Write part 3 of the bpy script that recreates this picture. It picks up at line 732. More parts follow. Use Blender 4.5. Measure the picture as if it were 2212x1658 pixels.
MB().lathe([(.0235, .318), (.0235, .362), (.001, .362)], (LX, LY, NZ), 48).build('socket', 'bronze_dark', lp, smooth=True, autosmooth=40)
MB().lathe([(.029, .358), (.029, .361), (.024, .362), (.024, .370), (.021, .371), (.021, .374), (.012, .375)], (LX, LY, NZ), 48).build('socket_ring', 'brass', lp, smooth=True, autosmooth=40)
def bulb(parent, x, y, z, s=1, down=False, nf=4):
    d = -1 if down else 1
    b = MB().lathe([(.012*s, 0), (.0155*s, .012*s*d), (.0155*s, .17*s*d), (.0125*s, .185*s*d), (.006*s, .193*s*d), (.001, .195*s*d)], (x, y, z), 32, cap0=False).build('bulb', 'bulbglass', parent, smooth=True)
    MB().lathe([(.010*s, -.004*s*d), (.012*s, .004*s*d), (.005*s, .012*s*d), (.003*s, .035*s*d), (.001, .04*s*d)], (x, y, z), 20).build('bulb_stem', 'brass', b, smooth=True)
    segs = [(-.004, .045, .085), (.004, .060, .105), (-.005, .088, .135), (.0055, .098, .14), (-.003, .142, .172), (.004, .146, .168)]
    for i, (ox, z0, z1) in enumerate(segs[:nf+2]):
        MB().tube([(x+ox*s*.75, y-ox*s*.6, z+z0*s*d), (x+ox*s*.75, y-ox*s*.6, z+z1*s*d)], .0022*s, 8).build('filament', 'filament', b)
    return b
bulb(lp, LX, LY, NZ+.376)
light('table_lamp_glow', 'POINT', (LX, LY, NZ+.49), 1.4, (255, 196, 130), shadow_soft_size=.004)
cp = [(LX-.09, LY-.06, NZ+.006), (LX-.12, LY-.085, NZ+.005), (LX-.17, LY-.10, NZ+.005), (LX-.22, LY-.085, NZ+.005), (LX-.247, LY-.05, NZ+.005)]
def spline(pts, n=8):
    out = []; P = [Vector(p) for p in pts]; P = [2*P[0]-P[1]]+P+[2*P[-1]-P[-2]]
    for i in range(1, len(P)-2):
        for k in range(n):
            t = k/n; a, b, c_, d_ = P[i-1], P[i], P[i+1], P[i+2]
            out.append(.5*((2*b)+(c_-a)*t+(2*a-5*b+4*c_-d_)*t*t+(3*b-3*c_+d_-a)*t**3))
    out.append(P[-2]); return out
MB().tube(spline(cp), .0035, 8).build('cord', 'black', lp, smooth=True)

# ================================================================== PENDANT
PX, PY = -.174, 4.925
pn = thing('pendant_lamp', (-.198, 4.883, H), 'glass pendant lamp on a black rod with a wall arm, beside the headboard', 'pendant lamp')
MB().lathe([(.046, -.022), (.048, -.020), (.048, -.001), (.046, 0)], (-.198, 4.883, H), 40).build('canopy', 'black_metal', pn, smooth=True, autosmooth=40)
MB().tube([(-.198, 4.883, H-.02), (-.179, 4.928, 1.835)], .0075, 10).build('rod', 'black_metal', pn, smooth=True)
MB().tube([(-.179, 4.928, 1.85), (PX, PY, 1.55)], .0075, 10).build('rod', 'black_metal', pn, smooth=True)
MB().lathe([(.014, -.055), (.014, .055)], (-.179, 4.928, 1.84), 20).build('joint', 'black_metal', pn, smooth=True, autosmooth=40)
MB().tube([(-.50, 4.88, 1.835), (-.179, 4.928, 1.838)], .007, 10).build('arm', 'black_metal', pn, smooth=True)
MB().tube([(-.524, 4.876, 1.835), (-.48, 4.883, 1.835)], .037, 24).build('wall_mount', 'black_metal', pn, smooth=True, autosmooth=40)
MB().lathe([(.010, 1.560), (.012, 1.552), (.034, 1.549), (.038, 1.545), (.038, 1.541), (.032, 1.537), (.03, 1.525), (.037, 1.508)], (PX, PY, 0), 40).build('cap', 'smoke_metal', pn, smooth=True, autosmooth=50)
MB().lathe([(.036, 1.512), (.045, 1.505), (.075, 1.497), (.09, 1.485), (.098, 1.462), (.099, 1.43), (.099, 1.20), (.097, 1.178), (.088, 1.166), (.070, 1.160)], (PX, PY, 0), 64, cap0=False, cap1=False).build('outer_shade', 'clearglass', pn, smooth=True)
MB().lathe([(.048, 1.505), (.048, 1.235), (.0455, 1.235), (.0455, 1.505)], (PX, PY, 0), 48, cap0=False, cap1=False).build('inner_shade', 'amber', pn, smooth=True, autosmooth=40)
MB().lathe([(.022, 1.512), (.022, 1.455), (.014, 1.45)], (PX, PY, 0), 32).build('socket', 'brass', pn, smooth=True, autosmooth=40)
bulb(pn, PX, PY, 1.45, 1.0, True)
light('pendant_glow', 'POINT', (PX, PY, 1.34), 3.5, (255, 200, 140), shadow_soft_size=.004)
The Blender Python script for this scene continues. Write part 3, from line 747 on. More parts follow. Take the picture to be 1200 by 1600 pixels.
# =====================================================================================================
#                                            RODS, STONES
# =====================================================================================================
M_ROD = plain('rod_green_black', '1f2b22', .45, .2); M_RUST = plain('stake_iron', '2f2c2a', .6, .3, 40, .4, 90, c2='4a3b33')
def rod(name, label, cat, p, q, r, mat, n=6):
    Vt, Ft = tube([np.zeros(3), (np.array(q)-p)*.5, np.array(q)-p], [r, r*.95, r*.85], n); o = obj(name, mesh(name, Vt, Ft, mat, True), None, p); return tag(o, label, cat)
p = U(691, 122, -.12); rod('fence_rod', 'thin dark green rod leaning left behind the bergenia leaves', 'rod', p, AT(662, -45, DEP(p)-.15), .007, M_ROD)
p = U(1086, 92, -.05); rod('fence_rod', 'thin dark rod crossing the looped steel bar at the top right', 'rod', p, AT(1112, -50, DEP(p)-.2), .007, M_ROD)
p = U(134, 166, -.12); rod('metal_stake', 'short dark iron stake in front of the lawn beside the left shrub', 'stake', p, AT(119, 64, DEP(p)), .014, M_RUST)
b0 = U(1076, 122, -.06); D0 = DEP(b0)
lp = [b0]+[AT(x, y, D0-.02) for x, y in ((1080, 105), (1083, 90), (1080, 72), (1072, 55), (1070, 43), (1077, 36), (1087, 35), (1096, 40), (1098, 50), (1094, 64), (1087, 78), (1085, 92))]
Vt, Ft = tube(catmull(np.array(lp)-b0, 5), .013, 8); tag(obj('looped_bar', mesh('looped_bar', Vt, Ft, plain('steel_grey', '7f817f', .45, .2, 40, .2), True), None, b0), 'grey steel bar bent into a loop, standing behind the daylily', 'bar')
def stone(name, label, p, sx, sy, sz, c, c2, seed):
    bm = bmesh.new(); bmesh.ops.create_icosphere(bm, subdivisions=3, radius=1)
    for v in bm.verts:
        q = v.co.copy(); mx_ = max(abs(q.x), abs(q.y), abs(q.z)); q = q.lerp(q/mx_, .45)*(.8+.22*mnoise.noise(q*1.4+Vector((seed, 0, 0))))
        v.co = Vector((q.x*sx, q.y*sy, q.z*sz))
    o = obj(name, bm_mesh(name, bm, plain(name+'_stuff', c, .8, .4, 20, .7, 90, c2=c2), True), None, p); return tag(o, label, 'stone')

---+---

**WHAT THIS TASK INVOLVES:**
Repeat only the lines from the one holding "The Blender Python" through the last line of the data.

**TASK ANSWER:**
The Blender Python script for this scene continues. Write part 3, from line 747 on. More parts follow. Take the picture to be 1200 by 1600 pixels.
# =====================================================================================================
#                                            RODS, STONES
# =====================================================================================================
M_ROD = plain('rod_green_black', '1f2b22', .45, .2); M_RUST = plain('stake_iron', '2f2c2a', .6, .3, 40, .4, 90, c2='4a3b33')
def rod(name, label, cat, p, q, r, mat, n=6):
    Vt, Ft = tube([np.zeros(3), (np.array(q)-p)*.5, np.array(q)-p], [r, r*.95, r*.85], n); o = obj(name, mesh(name, Vt, Ft, mat, True), None, p); return tag(o, label, cat)
p = U(691, 122, -.12); rod('fence_rod', 'thin dark green rod leaning left behind the bergenia leaves', 'rod', p, AT(662, -45, DEP(p)-.15), .007, M_ROD)
p = U(1086, 92, -.05); rod('fence_rod', 'thin dark rod crossing the looped steel bar at the top right', 'rod', p, AT(1112, -50, DEP(p)-.2), .007, M_ROD)
p = U(134, 166, -.12); rod('metal_stake', 'short dark iron stake in front of the lawn beside the left shrub', 'stake', p, AT(119, 64, DEP(p)), .014, M_RUST)
b0 = U(1076, 122, -.06); D0 = DEP(b0)
lp = [b0]+[AT(x, y, D0-.02) for x, y in ((1080, 105), (1083, 90), (1080, 72), (1072, 55), (1070, 43), (1077, 36), (1087, 35), (1096, 40), (1098, 50), (1094, 64), (1087, 78), (1085, 92))]
Vt, Ft = tube(catmull(np.array(lp)-b0, 5), .013, 8); tag(obj('looped_bar', mesh('looped_bar', Vt, Ft, plain('steel_grey', '7f817f', .45, .2, 40, .2), True), None, b0), 'grey steel bar bent into a loop, standing behind the daylily', 'bar')
def stone(name, label, p, sx, sy, sz, c, c2, seed):
    bm = bmesh.new(); bmesh.ops.create_icosphere(bm, subdivisions=3, radius=1)
    for v in bm.verts:
        q = v.co.copy(); mx_ = max(abs(q.x), abs(q.y), abs(q.z)); q = q.lerp(q/mx_, .45)*(.8+.22*mnoise.noise(q*1.4+Vector((seed, 0, 0))))
        v.co = Vector((q.x*sx, q.y*sy, q.z*sz))
    o = obj(name, bm_mesh(name, bm, plain(name+'_stuff', c, .8, .4, 20, .7, 90, c2=c2), True), None, p); return tag(o, label, 'stone')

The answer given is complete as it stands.